Историки по сегодняшний день спорят о том, рассчитывал ли Бисмарк на длительное существование Северогерманского союза или рассматривал его как недолговечную переходную форму на пути к германскому единству. С позиции послезнания легко выбрать второй вариант. На деле Бисмарк, будучи одаренным и опытным политиком, держал открытыми все пути. Он понимал, что создать новую могущественную державу можно будет только в очень благоприятной международной ситуации; такое развитие событий противоречило интересам практически всех великих держав, в первую очередь Австрии и Франции.
Первый дипломатический конфликт с Парижем развернулся уже в 1867 г. Камнем преткновения стало небольшое герцогство Люксембург, являвшееся собственностью голландского короля, но входившее до 1866 г. в Германский союз. Стремясь укрепить свой престиж во Франции, Наполеон III договорился о его покупке у голландского монарха; последний, однако, обусловил свое решение согласием Пруссии. Бисмарк дал на прямой запрос уклончивый ответ, одновременно спровоцировав парламентский запрос по люксембургской проблеме в рейхстаге.
Весной 1867 г. германская пресса взорвалась шквалом возмущения — немецкая земля будет отдана французам! В воздухе отчетливо запахло войной. За вооруженный конфликт выступали прусские военачальники, в первую очередь шеф Большого генерального штаба Гельмут фон Мольтке. «Я считаю эту войну неизбежной, — заявил последний одному из своих друзей. — Чем раньше мы выступим, тем лучше. Нынешний повод хорош. У него национальная основа, которую надо использовать»[62]. Однако Бисмарк выступил против обострения ситуации, и в мае 1867 г. люксембургский вопрос был урегулирован на конференции в Лондоне. Словно в лучшие годы существования «Европейского концерта», был достигнут компромисс: Люксембург был объявлен независимым и нейтральным государством. Франко-прусские отношения, однако, были основательно испорчены.
Не последнюю роль в позиции Бисмарка играли процессы, проходившие в южногерманских государствах. Здесь значительная часть как общества, так и политической элиты выступала против объединения в условиях прусской гегемонии. Сторонники сохранения независимости составляли большинство и в южногерманских парламентах. Свою роль играл и религиозный фактор: католики не желали становиться религиозным меньшинством в империи, возглавляемой протестантской Пруссией.
Правда, южногерманские государства были связаны с Пруссией практически нерасторжимыми узами экономической интеграции. При этом доминирование Берлина в экономической и финансовой сфере становилось с годами все более весомым, даже независимо от политических процессов. Так, к 1866 г. 70 % от находившихся в обращении в германских государствах бумажных денег составляли купюры Прусского банка[63]. Берлин постепенно вытеснял Франкфурт-на-Майне в качестве главного банковского центра региона. Однако идея постепенно превратить Таможенный парламент в общегерманский законодательный орган провалилась.

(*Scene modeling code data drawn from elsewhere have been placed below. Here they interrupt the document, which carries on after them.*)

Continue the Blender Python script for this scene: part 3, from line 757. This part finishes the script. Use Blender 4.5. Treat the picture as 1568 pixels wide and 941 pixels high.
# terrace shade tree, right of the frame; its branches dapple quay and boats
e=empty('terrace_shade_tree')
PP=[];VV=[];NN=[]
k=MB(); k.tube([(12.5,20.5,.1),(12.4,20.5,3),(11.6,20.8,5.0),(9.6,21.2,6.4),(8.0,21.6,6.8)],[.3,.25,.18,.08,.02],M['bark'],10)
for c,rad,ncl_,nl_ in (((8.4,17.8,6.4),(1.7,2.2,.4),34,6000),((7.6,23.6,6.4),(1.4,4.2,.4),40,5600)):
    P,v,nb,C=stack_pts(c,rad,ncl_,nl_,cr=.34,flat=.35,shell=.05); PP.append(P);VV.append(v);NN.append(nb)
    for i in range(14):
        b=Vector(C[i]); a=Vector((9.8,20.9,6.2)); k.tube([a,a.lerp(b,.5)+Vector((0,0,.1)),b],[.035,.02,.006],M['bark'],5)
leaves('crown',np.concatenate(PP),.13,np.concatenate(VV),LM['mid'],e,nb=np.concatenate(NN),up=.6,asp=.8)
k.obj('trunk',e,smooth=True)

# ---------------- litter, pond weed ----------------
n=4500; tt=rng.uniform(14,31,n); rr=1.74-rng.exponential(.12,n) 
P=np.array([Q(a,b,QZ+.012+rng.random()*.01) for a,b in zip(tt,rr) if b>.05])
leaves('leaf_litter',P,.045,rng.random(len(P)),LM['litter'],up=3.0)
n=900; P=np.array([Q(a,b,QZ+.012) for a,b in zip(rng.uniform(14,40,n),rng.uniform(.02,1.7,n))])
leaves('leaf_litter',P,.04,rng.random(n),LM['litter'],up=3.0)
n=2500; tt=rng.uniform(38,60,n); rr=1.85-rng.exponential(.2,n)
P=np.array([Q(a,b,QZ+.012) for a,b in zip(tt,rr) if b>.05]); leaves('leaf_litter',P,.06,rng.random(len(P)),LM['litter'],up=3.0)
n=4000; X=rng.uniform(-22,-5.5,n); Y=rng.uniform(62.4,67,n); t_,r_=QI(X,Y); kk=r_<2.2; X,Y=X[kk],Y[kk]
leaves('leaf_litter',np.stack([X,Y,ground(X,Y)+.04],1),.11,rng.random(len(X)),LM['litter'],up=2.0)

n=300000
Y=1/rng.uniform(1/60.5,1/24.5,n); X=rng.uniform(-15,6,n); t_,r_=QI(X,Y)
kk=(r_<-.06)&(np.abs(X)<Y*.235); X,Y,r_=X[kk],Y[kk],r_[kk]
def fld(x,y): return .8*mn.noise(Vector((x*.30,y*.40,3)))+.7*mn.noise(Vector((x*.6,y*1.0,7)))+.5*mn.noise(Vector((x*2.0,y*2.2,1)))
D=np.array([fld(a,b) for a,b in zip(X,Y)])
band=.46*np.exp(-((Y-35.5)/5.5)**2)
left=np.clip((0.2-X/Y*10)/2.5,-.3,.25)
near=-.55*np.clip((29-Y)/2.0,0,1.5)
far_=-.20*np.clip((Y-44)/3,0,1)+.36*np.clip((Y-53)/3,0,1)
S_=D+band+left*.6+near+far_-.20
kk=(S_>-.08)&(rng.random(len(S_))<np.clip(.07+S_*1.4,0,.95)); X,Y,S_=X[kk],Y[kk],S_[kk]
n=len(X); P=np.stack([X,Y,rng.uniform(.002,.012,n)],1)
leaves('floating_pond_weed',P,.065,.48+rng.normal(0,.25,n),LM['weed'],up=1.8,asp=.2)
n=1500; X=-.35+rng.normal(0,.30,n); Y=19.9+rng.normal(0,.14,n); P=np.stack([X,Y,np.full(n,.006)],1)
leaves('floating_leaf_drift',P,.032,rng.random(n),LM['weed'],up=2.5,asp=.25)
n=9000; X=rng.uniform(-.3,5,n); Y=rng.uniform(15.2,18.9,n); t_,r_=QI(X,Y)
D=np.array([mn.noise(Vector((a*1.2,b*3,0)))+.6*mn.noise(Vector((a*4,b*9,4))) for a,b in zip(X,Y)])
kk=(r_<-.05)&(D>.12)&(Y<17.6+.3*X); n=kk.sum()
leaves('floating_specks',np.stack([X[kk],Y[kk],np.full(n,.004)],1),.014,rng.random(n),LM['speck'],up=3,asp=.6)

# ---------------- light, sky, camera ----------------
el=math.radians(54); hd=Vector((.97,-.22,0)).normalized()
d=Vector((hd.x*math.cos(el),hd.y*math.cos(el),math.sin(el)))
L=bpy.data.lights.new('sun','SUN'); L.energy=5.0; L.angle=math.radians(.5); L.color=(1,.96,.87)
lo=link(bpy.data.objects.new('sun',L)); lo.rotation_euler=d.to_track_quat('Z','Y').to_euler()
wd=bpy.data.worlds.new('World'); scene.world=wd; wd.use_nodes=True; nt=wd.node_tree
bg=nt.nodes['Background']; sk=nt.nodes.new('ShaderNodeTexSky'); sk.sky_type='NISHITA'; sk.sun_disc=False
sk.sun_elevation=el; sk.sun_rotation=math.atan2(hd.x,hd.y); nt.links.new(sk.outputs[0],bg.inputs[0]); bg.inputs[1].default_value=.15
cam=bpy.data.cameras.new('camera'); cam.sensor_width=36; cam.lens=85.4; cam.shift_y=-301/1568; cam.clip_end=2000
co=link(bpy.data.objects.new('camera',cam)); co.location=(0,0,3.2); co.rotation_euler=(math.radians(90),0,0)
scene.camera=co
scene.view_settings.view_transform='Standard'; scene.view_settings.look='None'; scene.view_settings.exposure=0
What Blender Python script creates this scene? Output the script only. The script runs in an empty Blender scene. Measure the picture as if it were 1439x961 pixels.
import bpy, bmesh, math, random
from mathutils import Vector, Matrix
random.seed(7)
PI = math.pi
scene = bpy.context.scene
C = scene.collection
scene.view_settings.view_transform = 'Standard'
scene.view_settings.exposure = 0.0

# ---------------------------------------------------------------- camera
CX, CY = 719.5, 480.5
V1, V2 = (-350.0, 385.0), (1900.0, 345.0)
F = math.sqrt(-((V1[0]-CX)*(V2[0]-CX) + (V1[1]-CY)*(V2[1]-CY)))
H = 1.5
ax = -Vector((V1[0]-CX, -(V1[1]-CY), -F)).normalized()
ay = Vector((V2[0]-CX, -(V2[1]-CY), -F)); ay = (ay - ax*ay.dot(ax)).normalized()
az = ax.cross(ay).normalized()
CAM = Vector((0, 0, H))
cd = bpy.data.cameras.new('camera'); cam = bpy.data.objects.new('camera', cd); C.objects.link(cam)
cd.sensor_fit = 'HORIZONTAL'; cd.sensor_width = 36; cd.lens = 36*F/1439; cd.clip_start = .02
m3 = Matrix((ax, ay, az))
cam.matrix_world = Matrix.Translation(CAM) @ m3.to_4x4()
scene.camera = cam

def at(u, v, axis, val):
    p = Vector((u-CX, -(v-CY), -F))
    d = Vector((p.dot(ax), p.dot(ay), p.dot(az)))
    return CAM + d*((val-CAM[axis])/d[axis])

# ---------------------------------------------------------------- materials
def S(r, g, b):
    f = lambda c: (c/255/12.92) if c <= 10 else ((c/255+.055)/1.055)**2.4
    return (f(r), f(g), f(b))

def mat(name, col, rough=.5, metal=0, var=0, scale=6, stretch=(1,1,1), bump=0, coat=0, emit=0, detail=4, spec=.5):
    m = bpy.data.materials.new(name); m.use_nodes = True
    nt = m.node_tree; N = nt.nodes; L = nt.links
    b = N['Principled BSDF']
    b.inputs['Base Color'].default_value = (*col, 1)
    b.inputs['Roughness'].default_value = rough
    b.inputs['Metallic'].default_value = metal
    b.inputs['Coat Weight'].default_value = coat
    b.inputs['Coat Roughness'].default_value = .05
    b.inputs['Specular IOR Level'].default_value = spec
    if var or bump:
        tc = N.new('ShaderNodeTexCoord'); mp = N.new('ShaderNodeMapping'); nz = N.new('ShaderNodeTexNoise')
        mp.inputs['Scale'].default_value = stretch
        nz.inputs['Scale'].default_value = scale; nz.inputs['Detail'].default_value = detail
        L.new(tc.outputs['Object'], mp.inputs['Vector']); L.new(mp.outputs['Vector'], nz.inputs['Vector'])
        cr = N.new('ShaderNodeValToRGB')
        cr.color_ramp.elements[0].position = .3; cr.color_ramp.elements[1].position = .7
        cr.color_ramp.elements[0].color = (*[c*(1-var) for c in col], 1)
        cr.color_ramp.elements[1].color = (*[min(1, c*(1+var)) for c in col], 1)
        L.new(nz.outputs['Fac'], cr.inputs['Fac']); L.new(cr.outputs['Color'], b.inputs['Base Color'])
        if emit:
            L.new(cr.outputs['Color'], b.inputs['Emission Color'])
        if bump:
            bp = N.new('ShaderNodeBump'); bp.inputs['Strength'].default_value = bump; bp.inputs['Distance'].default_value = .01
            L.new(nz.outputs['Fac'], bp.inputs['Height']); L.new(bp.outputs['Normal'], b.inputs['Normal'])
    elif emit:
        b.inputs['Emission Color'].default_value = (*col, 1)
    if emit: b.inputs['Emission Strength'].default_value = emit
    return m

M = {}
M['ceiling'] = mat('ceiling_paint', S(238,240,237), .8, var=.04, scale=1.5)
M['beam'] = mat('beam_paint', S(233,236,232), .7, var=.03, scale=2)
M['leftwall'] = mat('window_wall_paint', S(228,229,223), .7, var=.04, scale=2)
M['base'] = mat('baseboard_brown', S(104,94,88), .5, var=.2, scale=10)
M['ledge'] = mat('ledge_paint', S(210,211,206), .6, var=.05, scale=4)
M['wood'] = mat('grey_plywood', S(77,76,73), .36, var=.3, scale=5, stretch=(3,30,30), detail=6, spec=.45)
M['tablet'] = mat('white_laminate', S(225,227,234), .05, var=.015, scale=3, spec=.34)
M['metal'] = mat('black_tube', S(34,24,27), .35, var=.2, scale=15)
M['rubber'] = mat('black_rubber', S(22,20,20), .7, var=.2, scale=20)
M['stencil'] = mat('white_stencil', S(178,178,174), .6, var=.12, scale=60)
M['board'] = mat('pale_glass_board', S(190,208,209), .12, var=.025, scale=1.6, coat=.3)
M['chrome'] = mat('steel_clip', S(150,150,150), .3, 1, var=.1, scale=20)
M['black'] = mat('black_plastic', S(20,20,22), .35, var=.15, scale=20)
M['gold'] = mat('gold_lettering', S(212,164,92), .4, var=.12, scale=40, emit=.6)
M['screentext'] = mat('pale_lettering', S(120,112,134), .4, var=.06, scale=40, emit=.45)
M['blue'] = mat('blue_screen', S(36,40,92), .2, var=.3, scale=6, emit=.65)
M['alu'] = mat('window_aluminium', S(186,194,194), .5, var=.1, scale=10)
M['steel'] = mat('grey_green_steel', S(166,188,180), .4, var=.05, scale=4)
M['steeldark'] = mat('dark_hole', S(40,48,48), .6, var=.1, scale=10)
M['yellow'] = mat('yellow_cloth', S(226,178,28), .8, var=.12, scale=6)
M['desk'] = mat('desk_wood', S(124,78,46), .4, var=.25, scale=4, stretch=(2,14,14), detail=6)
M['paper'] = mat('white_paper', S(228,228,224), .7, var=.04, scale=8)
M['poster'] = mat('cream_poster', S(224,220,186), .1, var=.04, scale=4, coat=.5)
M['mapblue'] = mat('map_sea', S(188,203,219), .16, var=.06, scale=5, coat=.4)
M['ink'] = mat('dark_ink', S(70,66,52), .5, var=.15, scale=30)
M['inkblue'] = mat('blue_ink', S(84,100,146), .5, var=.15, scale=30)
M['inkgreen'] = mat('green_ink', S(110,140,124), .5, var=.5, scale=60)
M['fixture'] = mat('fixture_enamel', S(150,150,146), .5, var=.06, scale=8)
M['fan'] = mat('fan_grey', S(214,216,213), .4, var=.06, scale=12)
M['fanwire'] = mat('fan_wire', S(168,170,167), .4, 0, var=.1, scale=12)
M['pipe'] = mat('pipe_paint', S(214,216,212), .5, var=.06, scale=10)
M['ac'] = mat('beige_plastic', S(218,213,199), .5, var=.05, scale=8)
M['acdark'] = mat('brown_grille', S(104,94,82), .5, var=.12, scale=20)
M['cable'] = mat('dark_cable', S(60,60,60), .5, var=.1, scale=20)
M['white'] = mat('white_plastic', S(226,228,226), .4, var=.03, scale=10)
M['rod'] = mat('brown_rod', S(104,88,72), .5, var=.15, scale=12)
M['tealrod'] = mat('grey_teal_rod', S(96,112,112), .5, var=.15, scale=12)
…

В начале 1870 г. Бисмарк категорически отверг идею принятия Бадена в Северогерманский союз. Казалось, окончательное объединение Германии отодвигается в неопределенное будущее. «У нас у всех в сердце национальное единство, но расчетливый политик должен сначала делать необходимое и только потом желательное, то есть сначала обустроить дом, а затем уже думать о его расширении. Если Германия осуществит свою национальную цель уже в XIX столетии, это будет нечто великое. А если это произойдет в течение десяти или даже пяти лет, это будет исключительное событие, нежданная милость Господа», — говорил Бисмарк одному из своих собеседников[64].
Двадцатилетнее правление Наполеона III оказалось едва ли не самым стабильным периодом богатой на потрясения истории Франции XIX в. В немалой степени это было обусловлено благоприятной экономической конъюнктурой, умело использованной правительством. В 1850–1860-е гг. Франция достигла самых высоких темпов экономического развития за все столетие. Вторая империя разительно отличалась от предшествующих режимов отсутствием катастрофической безработицы и постоянным расширением возможностей для повышения материального благосостояния, доступных если не всем, то многим. Несмотря на довольно высокую инфляцию, реальные доходы населения выросли на треть. В карманах французов завелись лишние деньги, о чем говорил рост числа сберегательных счетов и акционерных компаний. За эти же годы мелких собственников коммерческих и промышленных предприятий стало больше на четверть миллиона[65].